Material systems studied are magnetic molecules deposited on substrates
(A) Single molecule magnets (SMMs) to be studied:
1. Mn3 dimers
2. Mn12 with different electronegative ligands
3. Other molecules, e.g., Mn84 wheels
(B) Substrate configurations:
1. CVD graphene on back-gated oxidized silicon wafers
2. Insulating substrates prepatterned with interdigitated electrodes (IDEs)
3. Addressable cross-bar array configurations to address thickness-dependent coverage issues associated with SMM films.
4. Exfoliated topological insulators (TIs) from lab-available crystals (Bi2Se3, (Bi,Sb)Te2S, MnBi2Te4).

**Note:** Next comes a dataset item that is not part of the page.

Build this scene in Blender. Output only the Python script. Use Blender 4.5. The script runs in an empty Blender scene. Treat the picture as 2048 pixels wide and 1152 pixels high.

Also, heterojunctions of same.
5. Single layer MoS2 on back-gated oxidized silicon wafers
6. Graphene on Si doped GaAs
7. Transition metal dichalcogenides (TMDCs) on Si doped GaAs
(C) Combining theoretical/computational and experimental methods to study
1. Structural stability of molecules on substrates
2. Electronic structure including charge transfer, effects of gating and dopants
3. Magnetic properties including moment, exchange coupling, spin-orbit coupling, susceptibility
4. Spin-lattice/phonon coupling
5. In-plane transport properties transport properties – carrier mobility, Hall effect, magnetoconductance, etc
6. Thin film magnetoconductance measurements to extract quantum corrections to the Boltzmann conductivity. A good starting point here is with graphene where these corrections have been well studied both in experiment and theory. Will SMMs have an effect?
7. Out of plane transport properties (capacitance, Schottky barriers, tunneling)

Fundamental Theory for Cross-cutting Research

Team: Mark Pederson (Lead), Garnet Chan, Hai-Ping Cheng, Richard Hennig, Talat Rahman, John Stanton, Sam Trickey, Xiaoguang Zhang                                                                   

Each project must aim at underlying physics:
Predictive theory for spin-spin coupling, spin-phonon coupling, spin relaxation, SMM-surface coupling and proximity effect Software development that advances the foregoing capability requirements. To take maximum advantage of any generally applicable advances that are needed – for example, advances that are driven by one Thrust but can be used in another, or some development that requires several theory PIs to pull it off, theory needs a lead to coordinate activities.

Theory is not simply turning the crank. If we are not making significant theoretical advances that advance theory and modeling across the board, we are not doing our job. This is precisely the motivation for this crosscutting effort. It coincides with the spirit of over 20 years of advancements, driven by the scientific need and adopted by the community and by DOE/BES, in theory, modeling and simulation. Making theory a cross-cutting effort is a way to ensure theory will have the maximum impact across all Thrusts, while each Thrust has the full attention of the particular theorists in that Thrust.